We have nothing to do but save souls...

Do we really need independent consultants to tell us how to do that?


  1. I agree with you when you say " I can only blame the apathy of the Methodist people themselves."
    When asked what I think the deepest problem is within the church today I always say that it is our loss of confidence in God which has a knock on effect on who we are.

    If we are not relating to the God who loves us, the God who has called us then we are essentially wandering in the wilderness...

    Thank you because you have given me inspiration for my Church Away Weekend- a refocusing task...

    Let's look to God!

  2. Food for thought ... sometimes I just want to tuck in and get on with being church in my little corner of the connexion because I see God at work in our newly formed cell groups and our outreach projects. But at the same time, I'm being asked to consider the amalgamation of circuits to make something bigger at the heart of which, for me, MUST be God's vision and the pastoral care for one another that you speak of.
    Please Lord, don't let us go off on our own tangent but help us to hold on to you, taking with us all that is good about our Methodist heritage and values so that we are what you will make us.

  3. The Methodist Church apparently has as its number one priority: "To proclaim and affirm its conviction of God's love in Christ, for us and for all the world; and renew confidence in God's presence and action in the world and in the Church." I think that is wonderful, but how much of our life at local or Connexional level really reflects that?

    Confidence in God is both crucial, but also for many people incredibly difficult at a time of personal hurt, and also at a time of church decline, and rise of well-thought out, well-publicised and passionate atheism.
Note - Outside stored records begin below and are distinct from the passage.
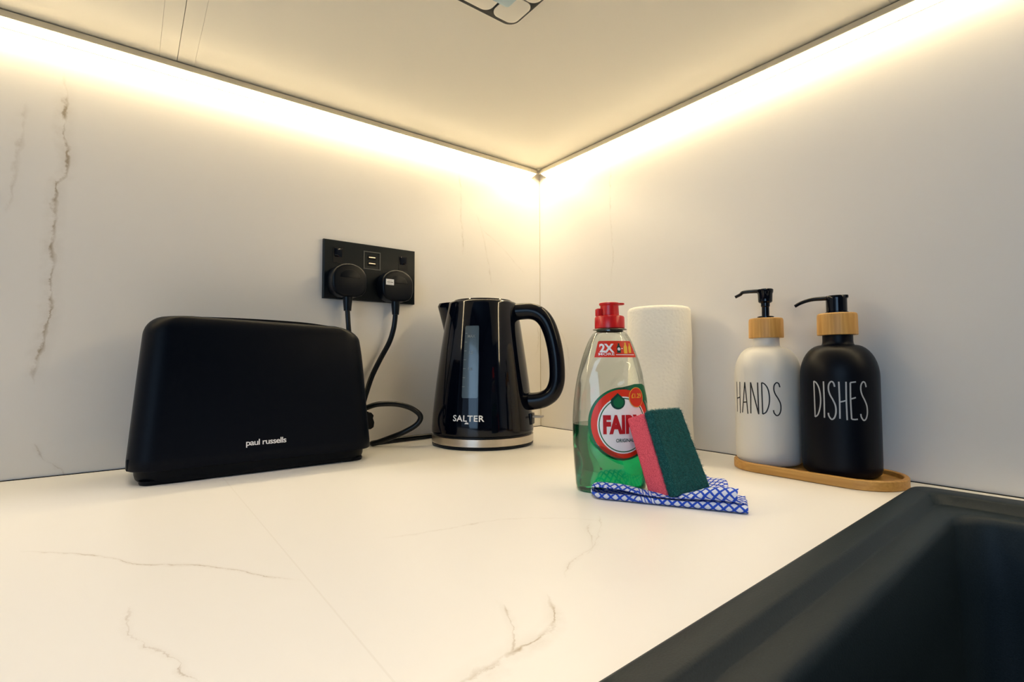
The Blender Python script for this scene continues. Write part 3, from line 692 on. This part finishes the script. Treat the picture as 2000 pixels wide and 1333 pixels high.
# ------------------------------------------------------------------ paper towel roll
t = thing('paper_towel_roll', 'white quilted paper towel roll standing against the right wall behind the green bottle', 'paper towel', (-.0545, -.3230, 0))
bm = bmesh.new(); R_ = .0438
prof = [(R_ - .004, 0), (R_ - .001, .001), (R_, .004)] + [(R_ + .0005 * math.sin(z * 90), z) for z in [.004 + .192 * i / 20 for i in range(1, 21)]] + [(R_ - .0008, .1995), (R_ - .003, .2022), (R_ - .006, .2032), (.021, .2028), (.0205, .2015), (.0205, .12)]
lathe(bm, prof, 96, cap1=True); link('paper', bm, M['paper'], t, angle=60)
bm = bmesh.new(); lathe(bm, [(.0203, .121), (.0203, .2020), (.0192, .2020), (.0192, .121)], 48, cap0=False, cap1=False); link('cardboard_core', bm, mat('cardboard', (0.36, 0.25, 0.15, 1), 0.8), t)

# ------------------------------------------------------------------ washing-up liquid bottle (local x right, -y towards the viewer)
BC = Vector((-.2655, -.4165, 0)) - CF * .0055 + CR * .0005; BR = math.atan2(-.6064, .7952) + math.radians(9)
t = thing('dish_soap_bottle', 'clear bottle half full of green washing-up liquid with red cap and round red label', 'bottle', BC, BR); t.scale = (.99, .99, .978)
bp_ = [(.0000, .0325, .0195), (.0012, .0350, .0215), (.0040, .0362, .0228), (.010, .0366, .0235), (.025, .0378, .0245), (.045, .0388, .0250), (.060, .0391, .0250), (.075, .0388, .0248), (.090, .0376, .0240), (.105, .0354, .0228), (.120, .0322, .0212), (.135, .0280, .0194), (.147, .0236, .0176), (.155, .0196, .0160), (.159, .0165, .0150), (.1605, .0135, .0135)]
def bprof(z):
    for (a, a1, b1), (b, a2, b2) in zip(bp_, bp_[1:]):
        if a <= z <= b:
            q = (z - a) / (b - a); return a1 + (a2 - a1) * q, b1 + (b2 - b1) * q
    return bp_[-1][1:]
def bsm(z):                                                       # smoothed
    if z < .004 or z > .157: return bprof(z)
    A = [bprof(z + d) for d in (-.003, 0, .003)]; return sum(a[0] for a in A) / 3, sum(a[1] for a in A) / 3
def bring(z, ins=0.0, n=96, swirl=True):
    a, b = bsm(z); out = []
    for i in range(n):
        th = 2 * PI * i / n; c, s_ = math.cos(th), math.sin(th); e = 2 / 2.15
        x = (a - ins) * math.copysign(abs(c) ** e, c); y = (b - ins) * math.copysign(abs(s_) ** e, s_)
        if swirl and z > .085 and z < .15:
            k = math.sin(PI * (z - .085) / .065); w = math.sin(6.0 * math.hypot((x - .045) * 26, (z - .075) * 26)); w = math.copysign(abs(w) ** .5, w)
            y *= 1 + .045 * k * w; x *= 1 + .006 * k * w
        if swirl and z < .058:
            k = math.sin(PI * z / .058); w = math.sin(5.0 * math.hypot((x - .03) * 24, (z - .085) * 24)); y *= 1 + .07 * k * w
        out.append(Vector((x, y, z)))
    return out
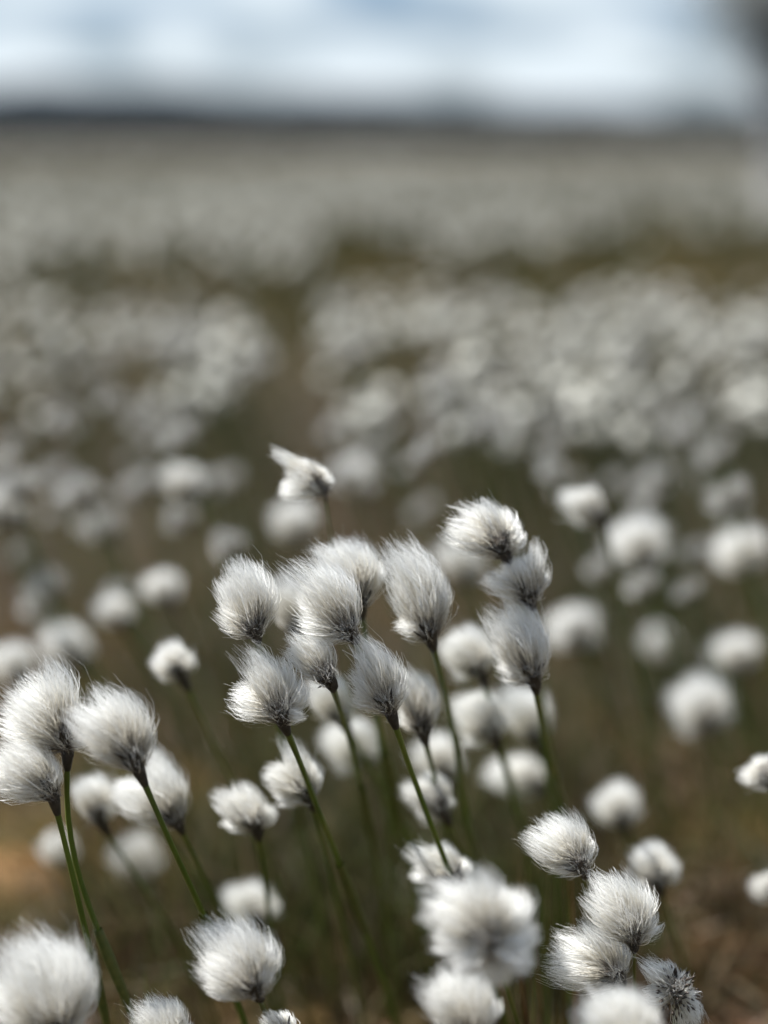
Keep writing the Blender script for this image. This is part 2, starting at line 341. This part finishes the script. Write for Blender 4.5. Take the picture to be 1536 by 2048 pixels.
xy = clumps([(1120, 1560), (1200, 1500), (180, 1450), (250, 1500), (1480, 2030), (1440, 1980), (300, 2030), (60, 1900), (1300, 1980), (430, 1500), (560, 1330), (1400, 1800), (880, 2010)], 260, 0.06); n = len(xy)
blades('rusty_litter', xy, 0.01+0.04*rng.random(n), 0.002+0.003*rng.random(n), pick(n, ['straw', 'rust'], [0.5, 0.5])*1.1, 1.3, 'rust brown litter patches on the peat')
xy = wedge(7000, 1.35, 4.6); n = len(xy)
blades('dead_grass', xy, 0.015+0.05*rng.random(n), 0.0015+0.0025*rng.random(n), pick(n, ['straw', 'rust', 'dark', 'grey'], [0.34, 0.26, 0.25, 0.15]), 1.2, 'brown dead grass litter covering the peat')
xy = wedge(7000, 2.0, 4.6, 12.5); n = len(xy)
blades('straw_stalks', xy, 0.10+0.12*rng.random(n), 0.0014+0.0022*rng.random(n), pick(n, ['straw', 'grey', 'rust'], [0.45, 0.42, 0.13])*1.25, 0.5, 'bleached straw and old stalks between the crowd of flowers')
xy = wedge(26000, 3.2, 45, 12.5, 1.5); n = len(xy); rr_ = np.linalg.norm(xy, axis=1)
blades('far_grass', xy, 0.12+0.14*rng.random(n), 0.003+0.0009*rr_*rng.random(n), pick(n, ['olive', 'green', 'straw'], [0.5, 0.3, 0.2]), 0.35, 'olive grass of the open bog beyond the flowers', 3)

# rough brightness of the crowd as seen: (px, py, rx, ry, gain)
LIGHT = [(400, 700, 130, 110, 1.2), (230, 660, 90, 60, 0.6), (60, 720, 110, 100, 0.7), (330, 830, 110, 70, 0.6), (680, 660, 130, 70, 0.9), (900, 640, 150, 60, 0.7),
         (1130, 740, 150, 120, 1.6), (1320, 660, 150, 100, 1.5), (1480, 720, 110, 160, 1.4), (1250, 850, 130, 90, 1.5), (900, 870, 110, 110, 1.1), (1390, 1000, 120, 90, 1.1),
         (1260, 1080, 90, 90, 0.9), (200, 1080, 110, 60, 0.5), (60, 1180, 110, 60, 0.7), (1500, 640, 60, 90, 1.0), (1420, 860, 100, 80, 0.9), (980, 760, 120, 80, 0.5), (730, 800, 130, 90, 0.6), (1080, 960, 70, 60, 0.5), (130, 850, 110, 60, 0.4)]
# ------------------------------------------------------------ the far crowd of white heads
def ico():
    import bmesh
    bm = bmesh.new(); bmesh.ops.create_icosphere(bm, subdivisions=2, radius=1); bm.verts.index_update()
    V = np.array([v.co[:] for v in bm.verts]); F = np.array([[v.index for v in f.verts] for f in bm.faces]); bm.free(); return V, F
IV, IF = ico()
def blobs(name, xy, hz, label):
    n = len(xy)
    th = R(1)*rng.normal(20, 25, n)                    # lean to the left
    sx = (0.008+0.0055*rng.random(n))*np.where(np.linalg.norm(xy, axis=1) < 3.9, 0.70, 1.0); sz = sx*(1.15+0.5*rng.random(n))
    lump = 1+0.22*rng.normal(size=(n, len(IV)))
    B = IV[None]*lump[..., None]*np.stack([sx, sx, sz], 1)[:, None]
    B[..., 0] *= 1+0.35*(B[..., 2]/sz[:, None])
    c, s = np.cos(th)[:, None], np.sin(th)[:, None]
    x = B[..., 0]*c - B[..., 2]*s; z = B[..., 0]*s + B[..., 2]*c; B[..., 0] = x; B[..., 2] = z
    B += np.stack([xy[:, 0], xy[:, 1], hz], 1)[:, None]
    V = B.reshape(-1, 3); F = (np.arange(n)[:, None, None]*len(IV)+IF[None]).reshape(-1, 3)
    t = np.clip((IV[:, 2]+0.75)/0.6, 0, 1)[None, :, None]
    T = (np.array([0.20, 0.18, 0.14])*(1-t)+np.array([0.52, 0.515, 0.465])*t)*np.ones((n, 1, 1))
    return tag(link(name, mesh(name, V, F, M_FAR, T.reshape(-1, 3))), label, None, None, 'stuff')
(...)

    How we do that, without retreating into the bunker and responding to the challenges of the secular world with a naive, simplistic faith, just to make us try and feel good is a major challenge.

    Is it too much to ask the Connexional team to concentrate on the published priorities, or are we too divided theologically as a church to be able to do this?
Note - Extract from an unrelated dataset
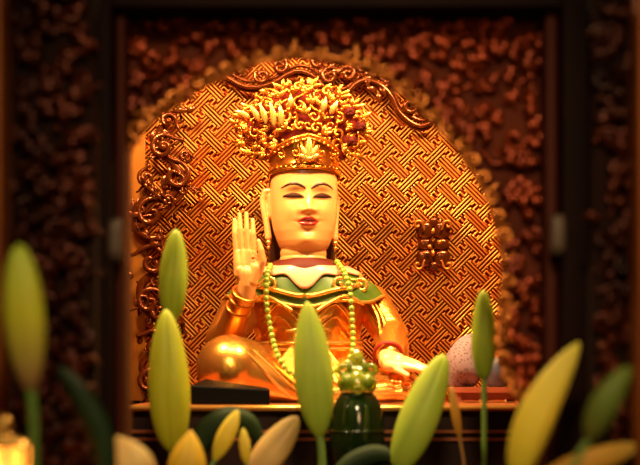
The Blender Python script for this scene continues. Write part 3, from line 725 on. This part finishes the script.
for s_ in (-1, 1):
    u = MB(); u.spiral(np.array([uc[0] + s_*14*sU, YU - .012, zu(371)]), 7*sU, 1.1, PI/2 + s_*PI/2, -s_, 2.6*sU, tail=6*sU); u.leaf(np.array([uc[0] + s_*9*sU, YU - .02, zu(372)]), PI/2 + s_*.25, 14*sU, 3.4*sU, .008); u.build('lid_scroll', M['jade'], ur)
ring(np.array([uc[0] + .5*sU, YU - 20.5*sU, zu(390)]), (0, 1, .001), 3.6*sU, 1.2*sU, M['jade'], 'lid_ring', ur)

# things on the right side of the shrine base
sx0, sx1 = P(448, 0, -.05)[0], P(523, 0, -.05)[0]
sd = thing('low_stand', ((sx0+sx1)/2, -.03, .0), 'low reddish wooden stand at the right behind the small green bud', 'stand')
mb = MB(); mb.box((sx0, -.10, .02), (sx1, .05, .03)); o = mb.build('stand_top', M['stand'], sd, smooth=False)
for x in (sx0 + .008, sx1 - .022):
    for y in (-.095, .03): mb = MB(); mb.box((x, y, 0.0005), (x + .014, y + .014, .0202)); mb.build('leg', M['stand'], sd, smooth=False)
mb = MB(); mb.box((sx0 + .01, -.085, .006), (sx1 - .01, -.08, .0202)); mb.build('apron', M['stand'], sd, smooth=False)
cc = P(465, 0, -.03); mb = MB(); rows = []
for i in range(25):
    ph = -PI/2 + PI*(.002 + .996*i/24); row = []
    for j in range(36):
        th = 2*PI*j/36; k = 1 + .10*math.sin(2*th + 1)*math.cos(ph) + .06*math.sin(3*th + 4*ph) + .05*math.sin(5*ph + 2*th)
        row.append((cc[0] + .040*k*math.cos(ph)*math.cos(th) + .006*math.sin(ph), -.03 + .034*k*math.cos(ph)*math.sin(th), max(.0304, .078 + .052*k*math.copysign(abs(math.sin(ph))**.85, math.sin(ph)) + .010*math.cos(ph)*math.cos(th))))
    rows.append(row)
mb.grid(rows); o = mb.build('speckled_stone', M['speckle']); tag(o, 'pale speckled stone standing on the low reddish stand', 'stone')
cc = P(497, 0, -.06); mb = MB(); mb.lathe((cc[0], -.06, 0), [(.017, .0305), (.02, .034), (.028, .055), (.030, .088), (.028, .088), (.024, .05), (.001, .045)])
tag(mb.build('incense_cup', M['cup']), 'small dark blue-grey cup beside the speckled stone', 'cup')

# ------------------------------------------------------------------ lilies in the foreground
tz = -.62
tb = thing('altar_table', (0, -1.47, FLOOR_Z), 'red lacquered altar table carrying the lily vases below the picture', 'table')
mb = MB(); mb.box((-.66, -1.72, tz - .03), (.66, -1.23, tz)); mb.build('table_top', M['table'], tb, smooth=False)
for x in (-.62, .57):
    for y in (-1.69, -1.3): mb = MB(); mb.box((x, y, FLOOR_Z), (x + .05, y + .05, tz - .0298)); mb.build('leg', M['table'], tb, smooth=False)
# glowing oil lamp at the lower left corner
YL = -1.30; sL = S(YL); lc = P(3, 0, YL)
def zl(py): return CAM_Z + (HORIZON - py)*sL
lp = thing('oil_lamp', (lc[0], YL, tz), 'glowing amber oil lamp with brass finial at the bottom left corner', 'lamp')
mb = MB(); mb.lathe((lc[0], YL, 0), [(.055, tz + .0005), (.055, tz + .012), (.02, tz + .03), (.014, tz + .1), (.02, tz + .2), (.013, tz + .3), (.016, zl(545)), (.036, zl(530)), (.036, zl(526))]); mb.build('stand', M['trim_gold'], lp)
mb = MB(); mb.lathe((lc[0], YL, 0), [(.030, zl(525.8)), (.034, zl(505)), (.034, zl(470)), (.030, zl(447))]); mb.build('lamp_glass', M['lamp_glow'], lp)
mb = MB(); mb.lathe((lc[0], YL, 0), [(.034, zl(446.8)), (.034, zl(444)), (.02, zl(438)), (.006, zl(434)), (.009, zl(430)), (.011, zl(425)), (.007, zl(418)), (.001, zl(414))]); mb.build('finial', M['trim_gold'], lp)
for k in range(10):
    a = 2*PI*k/10; mb = MB(); mb.tube([(lc[0] + .036*math.cos(a), YL + .036*math.sin(a), zl(527)), (lc[0] + .036*math.cos(a), YL + .036*math.sin(a), zl(444))], .0028, 8); mb.build('cage_bar', M['trim_gold'], lp)
VZ = -.34
vases = []
for i, (vx, w) in enumerate(((-.19, 'left'), (0., 'middle'), (.19, 'right'))):
    mb = MB(); mb.lathe((vx, -1.40, 0), [(.05, tz + .0005), (.055, tz + .01), (.085, tz + .10), (.08, tz + .17), (.045, tz + .24), (.055, VZ), (.05, VZ), (.04, tz + .24), (.07, tz + .16), (.07, tz + .1), (.002, tz + .02)])
    tag(mb.build('flower_vase', M['vase']), 'pale porcelain vase holding the %s lily stems on the altar table' % w, 'vase'); vases.append(np.array([vx, -1.40, VZ - .03]))
def make_bud(tip, base, hw, lobes=.07, peak=.5, blunt=.5, twist=.3, bend=0.):
    """closed lily bud: three lobed spindle from base to tip"""
    mb = MB(); d = tip - base; L = np.linalg.norm(d); t = d/L
    u_ = np.cross(t, [0, 1, 0]); u_ /= np.linalg.norm(u_); w_ = np.cross(u_, t); rows = []; al = []
    n, m = 34, 36
    for i in range(n):
        k = i/(n-1)
        r = hw*(math.sin(PI*k**(math.log(.5)/math.log(peak)))**blunt if 0 < k < 1 else 0); r = max(r, hw*(.16 if k < .5 else .035))
        c = base + d*k + u_*bend*L*math.sin(PI*k)
        ring_ = []
        for j in range(m):
            a = 2*PI*j/m; rr = r*(1 + lobes*math.cos(3*(a + twist + .25*k)) - .09*math.exp(-((math.cos(1.5*(a + twist + .25*k)))/.14)**2))
            ring_.append(c + rr*(math.cos(a)*u_ + math.sin(a)*w_)); al.append(k)
        rows.append(ring_)
    mb.grid(rows); mb.a = al; return mb
def make_leaf(pts, w, curl=.25):
    """a blade with a folded midrib along a path"""
    mb = MB(); pts = smoothpath(pts, 6); n = len(pts); rows = []
    for i, p in enumerate(pts):
        k = i/(n-1); t = pts[min(i+1, n-1)] - pts[max(i-1, 0)]; t /= np.linalg.norm(t); s_ = np.cross(t, [0, 1, 0]); s_ /= np.linalg.norm(s_) + 1e-9; nn = np.cross(s_, t)
        ww = w*math.sin(PI*(.06 + .94*k))**.7 if k < 1 else w*.03
        rows.append([p - s_*ww + nn*curl*ww, p - s_*ww*.5 + nn*.08*ww, p - nn*.12*ww, p + s_*ww*.5 + nn*.08*ww, p + s_*ww + nn*curl*ww,
                     p + s_*ww*.5 + nn*(.08*ww - .0012), p - nn*(.12*ww + .0018), p - s_*ww*.5 + nn*(.08*ww - .0012)])
    mb.grid(rows); return mb
def lily(label, tip, base, w, Y, m, vase, tilt=0., leaves=(), stem='stem', name='lily', Yb=None, **kw):
    Yb = Y if Yb is None else Yb
    tp, bs = P(*tip, Y + tilt), P(*base, Yb)
    t = thing(name, vases[vase], label, 'lily')
    mk = make_bud(tp, bs, w/2*S(Y), **kw); mk.build('bud', M[m], t)
    d = (tp - bs)/np.linalg.norm(tp - bs); jit = np.array([random.uniform(-.03, .03), random.uniform(-.02, .02), 0])
    low = bs - d*.035 + np.array([0, 0, -max(.05, bs[2] + .13 - .035*d[2])]); pth = smoothpath([bs + d*.004, bs - d*.035, .5*(bs - d*.035 + low) , low, .5*(low + vases[vase] + jit) + np.array([0, .0, -.02]), vases[vase] + jit], 8)
    sm = MB(); sm.tube(pth, lambda k: w*.085*S(Y) + .0012, 10); sm.build('stem', M[stem], t)
    for pts, lw in leaves: make_leaf([P(*q) for q in pts], lw*S(pts[0][2])).build('leaf', M['leaf'], t)
    return t
lily('blurred yellow-green bud in front of the far left carved panel', (19, 244), (31, 392), 41, -1.38, 'bud_far', 0, peak=.5, blunt=.5, leaves=[([(108, 485, -1.3), (102, 440, -1.3), (84, 402, -1.3), (58, 366, -1.3)], 14)])
lily('slender upright green bud rising behind the big lime bud at left', (176, 229), (172, 322), 28, -.53, 'bud_green', 0, peak=.45, blunt=.5)
lily('large upright lime-green bud in front of the carved dragon scroll', (166, 309), (173, 452), 41, -.60, 'bud_lime', 0, peak=.42, blunt=.55)
lily('bright green bud in front of the chest of the statue', (307, 301), (320, 438), 39, -.56, 'bud_pale', 1, peak=.45, blunt=.62)
lily('tilted green bud right of the dark green urn', (444, 354), (398, 472), 39, -.56, 'bud_pale', 1, peak=.45, blunt=.5)
lily('small upright green bud in front of the speckled stone', (483, 290), (484, 380), 24, -.62, 'bud_green', 2, peak=.45, blunt=.5)
lily('large leaning yellow bud in front of the right frame post', (579, 342), (515, 480), 38, -1.14, 'bud_yellow', 2, peak=.40, blunt=.6, bend=.05)
lily('dull dark green bud leaning at the far right', (630, 366), (588, 442), 29, -1.38, 'bud_deep', 2, peak=.45, blunt=.55, bend=.04)
lily('pinkish bud with brown tip below the edge of the shrine base', (298, 416), (246, 486), 32, -.60, 'bud_pink', 1, peak=.5, blunt=.55, leaves=[([(188, 470, -.56), (203, 438, -.56), (226, 422, -.56), (248, 425, -.55), (262, 446, -.54)], 15)])
lily('small slender yellow bud leaning left of the pinkish bud', (238, 410), (214, 462), 18, -.64, 'bud_yellow', 0, peak=.5, blunt=.6)
lily('tiny yellow bud between the two lower leaning buds', (243, 428), (247, 466), 11, -.67, 'bud_yellow', 1, peak=.5, blunt=.6)
lily('pale cream bud cut by the lower edge left of the big lime bud', (116, 436), (152, 490), 38, -1.12, 'bud_cream', 0, peak=.45, blunt=.8)
lily('golden yellow bud cut by the lower edge under the big lime bud', (191, 430), (184, 500), 38, -.80, 'bud_gold', 0, peak=.45, blunt=.8)
lily('orange-yellow bud lying low in the bottom right corner', (640, 446), (540, 478), 26, -1.18, 'bud_orange', 2, peak=.5, blunt=.5)
lily('thin brown-stemmed bud drooping right of the tilted green bud', (451, 386), (460, 440), 9, -.60, 'bud_orange', 2, peak=.5, blunt=.5, stem='stem_brown', leaves=[([(325, 490, -.53), (350, 466, -.53), (378, 455, -.53), (400, 462, -.53)], 12)])

# ------------------------------------------------------------------ light
def area(name, loc, target, size, power, col, size_y=None):
    l = bpy.data.lights.new(name, 'AREA'); l.energy = power; l.color = col; l.size = size; l.shape = 'RECTANGLE' if size_y else 'SQUARE'
    if size_y: l.size_y = size_y
    o = bpy.data.objects.new(name, l); COL.objects.link(o); o.location = loc
    o.rotation_euler = (Vector(target) - Vector(loc)).to_track_quat('-Z', 'Y').to_euler(); return o
area('niche_lamp', (-.01, -.60, 1.08), (-.03, .05, .2), .30, 13, (1, .62, .27), .08)
area('niche_lamp_left', (-.40, -.42, 1.02), (.15, .2, .2), .10, 26, (1, .65, .29))
area('niche_lamp_right', (.40, -.42, 1.02), (-.15, .2, .2), .10, 26, (1, .65, .29))
def spot(name, loc, target, power, col, deg, soft):
    l = bpy.data.lights.new(name, 'SPOT'); l.energy = power; l.color = col; l.spot_size = math.radians(deg); l.spot_blend = 1; l.shadow_soft_size = soft
    o = bpy.data.objects.new(name, l); COL.objects.link(o); o.location = loc; o.rotation_euler = (Vector(target) - Vector(loc)).to_track_quat('-Z', 'Y').to_euler()
spot('front_fill', (.40, -2.9, .62), (0, -.3, .14), 30, (1, .58, .24), 32, .18)  # frontal fill added for an even face, soft cone dims the corners
spot('bud_fill', (.05, -2.6, 1.12), (0, -.8, -.09), 112, (1, .76, .42), 46, .12)  # added unseen spot that brightens the buds and leaves the face alone
spot('hand_fill', (.27, -.62, .80), (.155, -.16, .055), 150, (1, .74, .42), 17, .03)  # added unseen spot that whitens the hand on the knee
w = bpy.data.worlds.new('dim_hall'); bpy.context.scene.world = w; w.use_nodes = True
w.node_tree.nodes['Background'].inputs[0].default_value = (1, .45, .15, 1); w.node_tree.nodes['Background'].inputs[1].default_value = .03

# ------------------------------------------------------------------ camera
cd = bpy.data.cameras.new('camera'); co = bpy.data.objects.new('camera', cd); COL.objects.link(co)
co.location = (0, -CAM_D, CAM_Z); co.rotation_euler = (PI/2, 0, 0)
cd.sensor_width = 36; cd.sensor_fit = 'HORIZONTAL'; cd.lens = 36*3/1.28; cd.shift_y = (HORIZON - 232.5)/640
cd.clip_start = .05
cd.dof.use_dof = True; cd.dof.focus_distance = 3.09; cd.dof.aperture_fstop = 2.7
sc = bpy.context.scene; sc.camera = co
sc.view_settings.view_transform = 'Standard'; sc.view_settings.look = 'None'; sc.view_settings.gamma = 1; sc.view_settings.use_curve_mapping = False
sc.view_settings.exposure = 0.0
  4. Well said Angela - a true prophet and like them they were frequently ignored and side-lined, but the main thing was they were faithful to God!


    Mark Lawrence
    Lincoln North

  5. Ian,
    The Connexional team work very hard to ensure that NOTHING happens that is not in accord with the priorities..
    The sad fact is however that it is not apparent to the rest of the Connexion, largely because of the pseudo business speak our reports and papers are presented in.
    Peculiarly, the Connexional team seem to avoid talking of God and Scripture etc, whilst at the same time trying to enable the Connexion to serve God.
    It is our current language, culture and identity that needs to be revised.
    WE should not be ashamed to talk of God in our work, and to talk theologically about what we are doing and why.

  6. Hi Angela,
    I have to say that my experience as a member of the Connexional Team is definitely not that we're afraid of talking about God and Scripture, but I guess not everyone sees that.
    Keep on keeping the faith! xxx

  7. Hi Anna,
    Thank you for your comment
    You say:
    "is definitely not that we're afraid of talking about God and Scripture, but I guess not everyone sees that."

    That's exactly my point: How we present our conversations, the backdrop to our work, the reason for our engagement is all to often missing from our final reports and documents - so no - sometimes we just don't see it.
    And yes - I do know that not being able to see something doesn't mean that it didn't happen. But consider the difference it might make if those not in the Connexional team were nonetheless able to read the conversation, share in the vision, and recognise the theology that underpins all that we do.
    Wouldn't that be truly inspirational.